━━━━━ Source excerpt
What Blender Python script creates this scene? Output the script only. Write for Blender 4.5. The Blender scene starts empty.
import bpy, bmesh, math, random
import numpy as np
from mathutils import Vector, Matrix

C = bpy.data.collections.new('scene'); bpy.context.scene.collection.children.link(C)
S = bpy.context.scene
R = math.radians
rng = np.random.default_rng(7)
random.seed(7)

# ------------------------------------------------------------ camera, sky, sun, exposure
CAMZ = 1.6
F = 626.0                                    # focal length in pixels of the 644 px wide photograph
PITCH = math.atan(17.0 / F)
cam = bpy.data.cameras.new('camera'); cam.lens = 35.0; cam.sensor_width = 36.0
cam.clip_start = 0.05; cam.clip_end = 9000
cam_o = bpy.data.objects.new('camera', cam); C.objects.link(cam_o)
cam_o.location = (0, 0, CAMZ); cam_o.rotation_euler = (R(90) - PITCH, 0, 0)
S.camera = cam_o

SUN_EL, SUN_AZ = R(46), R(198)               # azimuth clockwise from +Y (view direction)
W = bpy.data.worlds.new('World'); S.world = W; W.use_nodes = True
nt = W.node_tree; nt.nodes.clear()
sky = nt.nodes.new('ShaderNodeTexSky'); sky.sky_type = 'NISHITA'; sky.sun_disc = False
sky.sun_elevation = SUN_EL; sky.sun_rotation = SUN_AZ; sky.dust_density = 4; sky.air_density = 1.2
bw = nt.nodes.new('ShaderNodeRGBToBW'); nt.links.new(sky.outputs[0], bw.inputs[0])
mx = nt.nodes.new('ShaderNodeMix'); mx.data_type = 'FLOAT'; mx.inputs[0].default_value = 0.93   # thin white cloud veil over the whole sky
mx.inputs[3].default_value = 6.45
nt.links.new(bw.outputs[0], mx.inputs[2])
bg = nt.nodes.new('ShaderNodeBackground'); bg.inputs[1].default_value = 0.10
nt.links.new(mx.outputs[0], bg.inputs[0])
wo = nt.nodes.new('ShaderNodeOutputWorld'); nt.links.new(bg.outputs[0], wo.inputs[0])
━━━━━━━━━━
> [Job]: Can you write out the lines above, from the first one through the one containing "from mathutils import Vector, Matrix", exactly as they appear and nothing more?

> [Answer for this exercise]:
What Blender Python script creates this scene? Output the script only. Write for Blender 4.5. The Blender scene starts empty.
import bpy, bmesh, math, random
import numpy as np
from mathutils import Vector, Matrix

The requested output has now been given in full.